2. Si os dignáis aceptar mi propuesta, quiero tratar con vosotros aquellos puntos que trataríamos si estuviésemos juntos. Ya me solucionaste con cristiano entendimiento y devoción mi pequeña duda. Yo te la proponía poco ha como si juntos cambiásemos unas dulces palabras. Pero has sido breve y rápido en exceso. Podía haberse detenido y explayado un poco más en ese punto la gracia de tu lengua, glosando esa misma postura que determinadamente has adoptado y de la que deliciosamente te beneficias, según tus palabras, aunque, si a Dios pluguiere otra cosa, quedas dispuesto a anteponer la voluntad de Dios a la tuya. Porque dime: ¿cómo podemos conocer esa voluntad de Dios, que ha de anteponerse a la nuestra? ¿Tan sólo cuando aceptamos de buen grado lo que tenemos que aceptar por fuerza? En ese caso ejecutamos lo que no queremos; otorgamos nuestro consentimiento en atención a la voluntad de aquel cuya voluntad y excelencia no podemos rechazar y a cuya omnipotencia no podemos resistir. Por ejemplo, otro ciñó a Pedro y le llevó a donde él no quería2; fue a donde no quisiera, y, sin embargo, voluntariamente se sometió a una muerte violenta. ¿O es quizá también cuando podemos mantener en justicia nuestra actitud, pero sobreviene algo que nos muestra mejor la voluntad divina y nos invita a modificar la nuestra? En ese caso la nuestra es buena, y seguiría siéndolo si Dios no nos reclamase otra. Por ejemplo, no obraba mal Abrahán cuando criaba y educaba a su hijo con intención de seguir haciéndolo hasta el fin de sus días cuanto estaba de su parte; pero de pronto recibió órdenes de matarlo y cambió de actitud; y no porque la actitud anterior fuese mala, sino porque lo hubiese empezado a ser si no se modificara al recibir la orden3. Sin duda sustentas en este punto mi propia opinión.

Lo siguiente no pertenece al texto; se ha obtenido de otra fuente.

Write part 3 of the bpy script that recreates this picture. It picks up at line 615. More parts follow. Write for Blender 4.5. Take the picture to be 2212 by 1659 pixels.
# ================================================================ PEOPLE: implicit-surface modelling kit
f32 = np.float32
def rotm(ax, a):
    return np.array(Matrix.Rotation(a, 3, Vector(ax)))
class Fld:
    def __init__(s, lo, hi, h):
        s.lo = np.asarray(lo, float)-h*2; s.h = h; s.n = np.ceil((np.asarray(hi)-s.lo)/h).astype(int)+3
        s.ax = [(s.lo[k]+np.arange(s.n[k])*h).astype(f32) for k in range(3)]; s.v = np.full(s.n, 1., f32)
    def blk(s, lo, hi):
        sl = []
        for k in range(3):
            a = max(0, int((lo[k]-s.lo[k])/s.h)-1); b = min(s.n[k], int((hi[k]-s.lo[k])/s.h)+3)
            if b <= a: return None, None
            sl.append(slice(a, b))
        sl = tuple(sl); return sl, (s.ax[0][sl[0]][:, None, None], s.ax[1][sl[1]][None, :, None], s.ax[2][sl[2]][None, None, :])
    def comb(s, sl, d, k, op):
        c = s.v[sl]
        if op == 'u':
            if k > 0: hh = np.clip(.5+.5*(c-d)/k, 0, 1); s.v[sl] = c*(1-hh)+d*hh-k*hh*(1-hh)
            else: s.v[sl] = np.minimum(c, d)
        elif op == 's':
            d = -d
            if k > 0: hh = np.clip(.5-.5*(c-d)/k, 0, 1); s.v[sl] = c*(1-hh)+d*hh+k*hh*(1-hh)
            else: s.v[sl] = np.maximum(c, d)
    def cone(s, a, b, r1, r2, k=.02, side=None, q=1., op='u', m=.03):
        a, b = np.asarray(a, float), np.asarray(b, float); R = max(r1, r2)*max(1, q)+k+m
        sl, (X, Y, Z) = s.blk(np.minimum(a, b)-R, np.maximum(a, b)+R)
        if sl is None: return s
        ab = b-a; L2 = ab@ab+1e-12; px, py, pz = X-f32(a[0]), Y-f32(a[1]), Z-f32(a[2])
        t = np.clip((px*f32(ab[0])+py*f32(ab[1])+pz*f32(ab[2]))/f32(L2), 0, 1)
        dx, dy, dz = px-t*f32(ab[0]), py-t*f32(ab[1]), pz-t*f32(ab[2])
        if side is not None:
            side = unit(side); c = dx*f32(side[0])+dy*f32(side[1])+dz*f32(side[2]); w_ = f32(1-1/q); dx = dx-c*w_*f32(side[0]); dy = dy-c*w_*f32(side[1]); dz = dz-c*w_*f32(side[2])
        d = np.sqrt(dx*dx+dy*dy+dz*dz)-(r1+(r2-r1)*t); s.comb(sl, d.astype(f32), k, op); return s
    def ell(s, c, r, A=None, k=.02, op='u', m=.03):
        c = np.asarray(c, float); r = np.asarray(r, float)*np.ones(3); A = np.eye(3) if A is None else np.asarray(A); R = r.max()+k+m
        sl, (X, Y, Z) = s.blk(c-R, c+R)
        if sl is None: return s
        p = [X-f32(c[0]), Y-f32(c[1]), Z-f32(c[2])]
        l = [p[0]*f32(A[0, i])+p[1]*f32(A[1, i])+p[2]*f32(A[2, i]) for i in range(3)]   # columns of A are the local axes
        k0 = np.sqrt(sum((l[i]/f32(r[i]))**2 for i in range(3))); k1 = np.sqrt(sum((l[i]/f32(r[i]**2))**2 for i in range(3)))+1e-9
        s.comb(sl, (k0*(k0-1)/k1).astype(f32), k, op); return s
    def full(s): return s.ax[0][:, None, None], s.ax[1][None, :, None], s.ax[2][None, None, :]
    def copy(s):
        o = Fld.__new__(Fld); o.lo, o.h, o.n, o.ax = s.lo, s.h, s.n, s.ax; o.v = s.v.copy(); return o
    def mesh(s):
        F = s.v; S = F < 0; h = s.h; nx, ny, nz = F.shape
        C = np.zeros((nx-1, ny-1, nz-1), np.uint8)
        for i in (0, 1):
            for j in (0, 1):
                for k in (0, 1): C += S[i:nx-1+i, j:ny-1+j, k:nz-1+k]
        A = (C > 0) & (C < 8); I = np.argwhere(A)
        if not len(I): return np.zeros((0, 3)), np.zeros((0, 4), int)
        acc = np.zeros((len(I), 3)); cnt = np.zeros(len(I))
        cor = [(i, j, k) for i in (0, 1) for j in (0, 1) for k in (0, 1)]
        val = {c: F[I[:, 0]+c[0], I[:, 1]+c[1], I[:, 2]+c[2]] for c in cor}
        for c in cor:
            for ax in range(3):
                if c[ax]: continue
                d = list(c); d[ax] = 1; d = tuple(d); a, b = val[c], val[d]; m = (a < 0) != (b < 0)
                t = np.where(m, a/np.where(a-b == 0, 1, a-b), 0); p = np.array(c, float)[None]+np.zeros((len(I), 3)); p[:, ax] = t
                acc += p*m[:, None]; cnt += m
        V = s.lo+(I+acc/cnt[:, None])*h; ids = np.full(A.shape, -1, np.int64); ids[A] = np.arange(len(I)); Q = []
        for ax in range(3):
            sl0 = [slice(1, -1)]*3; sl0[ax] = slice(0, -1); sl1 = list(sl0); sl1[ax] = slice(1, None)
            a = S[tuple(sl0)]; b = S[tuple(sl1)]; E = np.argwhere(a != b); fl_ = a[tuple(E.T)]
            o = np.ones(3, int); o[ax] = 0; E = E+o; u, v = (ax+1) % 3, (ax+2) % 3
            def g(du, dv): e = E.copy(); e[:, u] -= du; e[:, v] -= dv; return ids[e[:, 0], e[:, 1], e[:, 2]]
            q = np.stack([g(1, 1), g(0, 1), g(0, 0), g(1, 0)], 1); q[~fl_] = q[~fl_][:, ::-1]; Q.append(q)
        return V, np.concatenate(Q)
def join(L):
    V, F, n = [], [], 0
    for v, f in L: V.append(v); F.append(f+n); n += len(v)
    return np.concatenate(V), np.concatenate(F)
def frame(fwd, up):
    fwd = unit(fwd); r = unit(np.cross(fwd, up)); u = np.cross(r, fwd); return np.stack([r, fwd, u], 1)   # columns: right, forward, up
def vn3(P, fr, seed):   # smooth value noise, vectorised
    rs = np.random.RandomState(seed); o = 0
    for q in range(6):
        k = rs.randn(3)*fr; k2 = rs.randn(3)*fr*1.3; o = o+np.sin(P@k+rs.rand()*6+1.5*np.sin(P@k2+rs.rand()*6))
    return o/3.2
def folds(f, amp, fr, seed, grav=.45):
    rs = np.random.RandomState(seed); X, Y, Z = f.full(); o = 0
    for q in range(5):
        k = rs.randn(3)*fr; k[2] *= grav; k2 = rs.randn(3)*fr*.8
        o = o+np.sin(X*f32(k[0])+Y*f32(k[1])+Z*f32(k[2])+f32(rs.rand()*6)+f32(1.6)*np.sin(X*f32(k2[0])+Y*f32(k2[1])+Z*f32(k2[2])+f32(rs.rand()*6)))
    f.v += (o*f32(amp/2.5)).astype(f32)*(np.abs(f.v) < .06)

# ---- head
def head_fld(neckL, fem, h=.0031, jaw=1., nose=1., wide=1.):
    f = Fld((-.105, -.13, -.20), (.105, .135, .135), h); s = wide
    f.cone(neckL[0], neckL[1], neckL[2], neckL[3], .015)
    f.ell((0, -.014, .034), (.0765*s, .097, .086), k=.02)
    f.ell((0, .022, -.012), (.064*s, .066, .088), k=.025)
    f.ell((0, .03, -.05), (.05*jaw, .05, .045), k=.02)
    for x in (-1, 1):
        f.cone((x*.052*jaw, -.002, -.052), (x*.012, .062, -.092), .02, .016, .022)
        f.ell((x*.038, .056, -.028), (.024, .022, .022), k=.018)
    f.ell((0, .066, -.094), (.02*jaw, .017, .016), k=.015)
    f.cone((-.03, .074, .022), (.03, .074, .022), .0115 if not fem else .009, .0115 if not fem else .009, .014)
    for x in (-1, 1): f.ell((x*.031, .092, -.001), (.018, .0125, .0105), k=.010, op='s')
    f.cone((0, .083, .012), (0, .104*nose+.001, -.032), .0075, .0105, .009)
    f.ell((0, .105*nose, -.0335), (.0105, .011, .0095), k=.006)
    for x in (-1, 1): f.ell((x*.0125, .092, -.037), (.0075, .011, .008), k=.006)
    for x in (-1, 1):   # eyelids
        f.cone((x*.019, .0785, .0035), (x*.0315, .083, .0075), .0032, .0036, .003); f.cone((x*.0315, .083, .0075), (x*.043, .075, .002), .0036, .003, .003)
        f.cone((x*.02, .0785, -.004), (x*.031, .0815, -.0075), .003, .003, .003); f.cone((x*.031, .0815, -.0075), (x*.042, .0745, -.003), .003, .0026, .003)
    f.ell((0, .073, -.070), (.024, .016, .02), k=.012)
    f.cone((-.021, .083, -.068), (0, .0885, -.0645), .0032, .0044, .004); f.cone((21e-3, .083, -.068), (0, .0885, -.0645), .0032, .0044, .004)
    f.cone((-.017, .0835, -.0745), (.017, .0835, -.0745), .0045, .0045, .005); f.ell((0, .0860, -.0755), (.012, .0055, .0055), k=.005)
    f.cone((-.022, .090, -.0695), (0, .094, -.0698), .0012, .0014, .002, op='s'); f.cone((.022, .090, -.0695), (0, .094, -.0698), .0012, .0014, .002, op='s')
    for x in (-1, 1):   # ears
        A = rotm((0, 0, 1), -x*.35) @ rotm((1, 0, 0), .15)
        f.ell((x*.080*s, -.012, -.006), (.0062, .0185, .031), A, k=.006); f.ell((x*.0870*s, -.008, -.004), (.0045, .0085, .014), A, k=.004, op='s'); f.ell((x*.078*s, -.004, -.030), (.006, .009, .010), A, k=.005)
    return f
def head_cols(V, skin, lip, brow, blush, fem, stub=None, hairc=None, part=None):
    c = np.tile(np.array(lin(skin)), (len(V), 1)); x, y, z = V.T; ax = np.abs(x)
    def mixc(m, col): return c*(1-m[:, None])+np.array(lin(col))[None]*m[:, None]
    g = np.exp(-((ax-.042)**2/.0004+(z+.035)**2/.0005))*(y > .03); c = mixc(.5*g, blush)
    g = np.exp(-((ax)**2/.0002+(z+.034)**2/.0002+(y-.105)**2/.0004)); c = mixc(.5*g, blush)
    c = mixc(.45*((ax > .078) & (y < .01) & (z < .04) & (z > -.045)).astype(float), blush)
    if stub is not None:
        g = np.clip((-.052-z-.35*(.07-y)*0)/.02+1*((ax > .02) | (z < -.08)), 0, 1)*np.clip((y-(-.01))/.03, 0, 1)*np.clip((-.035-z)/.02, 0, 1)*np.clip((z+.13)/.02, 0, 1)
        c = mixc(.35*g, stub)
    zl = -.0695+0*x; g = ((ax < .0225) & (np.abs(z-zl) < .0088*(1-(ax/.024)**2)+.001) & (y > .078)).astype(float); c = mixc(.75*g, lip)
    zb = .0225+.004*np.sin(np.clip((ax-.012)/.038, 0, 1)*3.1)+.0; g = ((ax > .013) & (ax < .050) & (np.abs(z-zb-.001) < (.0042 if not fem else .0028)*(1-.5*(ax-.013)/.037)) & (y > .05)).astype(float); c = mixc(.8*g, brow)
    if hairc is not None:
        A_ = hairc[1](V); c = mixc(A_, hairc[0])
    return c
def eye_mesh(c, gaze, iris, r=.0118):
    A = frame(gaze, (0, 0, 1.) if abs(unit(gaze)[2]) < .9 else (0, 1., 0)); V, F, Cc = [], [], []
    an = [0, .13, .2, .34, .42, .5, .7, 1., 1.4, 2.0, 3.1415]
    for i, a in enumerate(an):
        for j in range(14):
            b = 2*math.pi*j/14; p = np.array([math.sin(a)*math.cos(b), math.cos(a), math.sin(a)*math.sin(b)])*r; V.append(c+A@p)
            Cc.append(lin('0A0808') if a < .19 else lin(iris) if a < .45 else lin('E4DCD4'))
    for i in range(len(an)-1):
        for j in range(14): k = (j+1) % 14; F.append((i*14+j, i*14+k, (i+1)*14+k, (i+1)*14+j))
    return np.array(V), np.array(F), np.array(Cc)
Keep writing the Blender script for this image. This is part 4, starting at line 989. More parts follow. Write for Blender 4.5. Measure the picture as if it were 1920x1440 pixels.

3. Pero lo corriente es que nos veamos forzados a constatar la diferencia entre la voluntad de Dios y la nuestra, no por una voz del cielo, ni por un profeta, ni por una revelación o sueño, ni por ese arrebato de la mente que llamamos éxtasis, sino por circunstancias ocasionales que nos reclaman un cambio de plan. Por ejemplo, estamos determinados a salir de viaje y de pronto acaece algo; consultamos a la Verdad acerca de nuestra obligación y ella pone el veto a nuestro viaje. O, por el contrario, estamos determinados a quedarnos en casa y de pronto nos anuncian un acaecimiento; consultamos a la Verdad y nos obliga a partir. Te ruego que me expongas con mayor amplitud y precisión lo que opinas acerca de esta tercera especie de motivos que tenemos para cambiar de voluntad. Es frecuente que en tales circunstancias nos veamos turbados; es fácil omitir algo que se debía ejecutar por negarnos a cambiar de parecer. Cierto, nuestro parecer no era malo, pero se hace malo al postergar lo que ocasionalmente debería anteponerse ahora. Si tal ocasión no se presentase, podríamos mantener nuestro plan, no sólo inocente, sino laudablemente. Fácil es engañarse en este punto, y por eso tiene tanta fuerza la sentencia profética: ¿Quién conoce sus pecados?4 Comunícame, por favor, tus opiniones, indicándome lo que sueles hacer tú en esas circunstancias o lo que tienes averiguado que se debe hacer.